Pourquoi ce concept issu de l’analyse d’une situation migratoire qui a évolué avec le temps a-t-il connu un tel succès au Royaume-Uni sans intéresser autant les chercheurs américains ? La manière de poser les problèmes de l’intégration des populations immigrées ou issues de l’immigration reste étroitement liée à l’histoire de chaque nation.
Les chercheurs des États-Unis ne cessent pas de s’interroger sur la formation d’une nation constituée par les migrations. Les uns en s’inscrivant dans la continuité historique ne voient pas de rupture essentielle dans les vagues migratoires actuelles tandis que les autres dénoncent la situation faite aux nouveaux immigrants, relayant ainsi les formes de critique radicale de la société américaine.
Quant au renouvellement de la recherche britannique par « la super-diversité », on peut se demander s’il ne s’agit pas d’une transposition du rêve impérial. Toute une école de recherche, à partir de Stuart Hall et de la publication célèbre de Empire Strikes Back (1982), celle des études dites postcoloniales, avait dénoncé la situation des anciens colonisés installés dans l’ancienne métropole. La « super-diversité » est une manière de renverser le sens de cette analyse et de donner une signification positive à la nostalgie de l’empire – ce qui expliquerait que les Américains y soient peu sensibles.

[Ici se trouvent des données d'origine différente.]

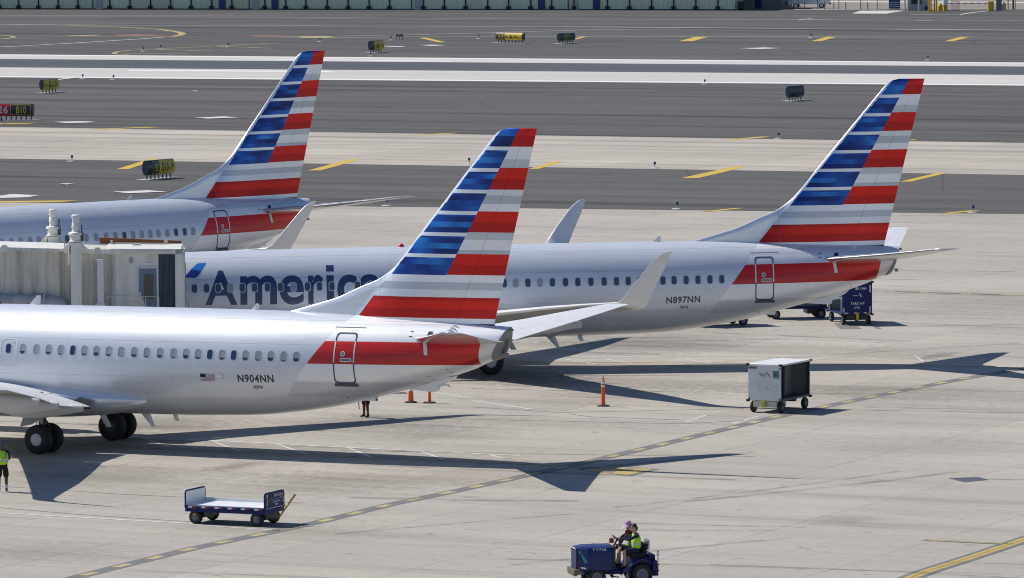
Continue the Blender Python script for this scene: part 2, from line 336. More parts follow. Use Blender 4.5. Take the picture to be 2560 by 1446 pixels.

Même quand ils s’expriment dans la même langue les chercheurs qui s’efforcent de respecter l’objectivité du savant restent fortement liés aux problèmes politiques de leur nation.
[1] Richard Alba et Victor Nee, Remaking the American Mainstream: Assimilation and Contemporary Immigration, Harvard University Press, 2003,
[2] Voir par exemple Alejandro Portes et Ruben Rumbaut, Immigrant America: A portrait, Berkeley, University of California Press, 1996.
[3] Thomas Sowell, Race and Culture: A World View, New York, Basic books, 1994.
[4] Dominique Schnapper, La Relation à l’autre Au cœur de la pensée sociologique, Paris, Gallimard, « nrf/essais », 1998.
[5] Steven Vertovec, “Super-diversity and its implications”, Ethnic and Racial Studies, 30-6, 2007, pp. 1024-1054.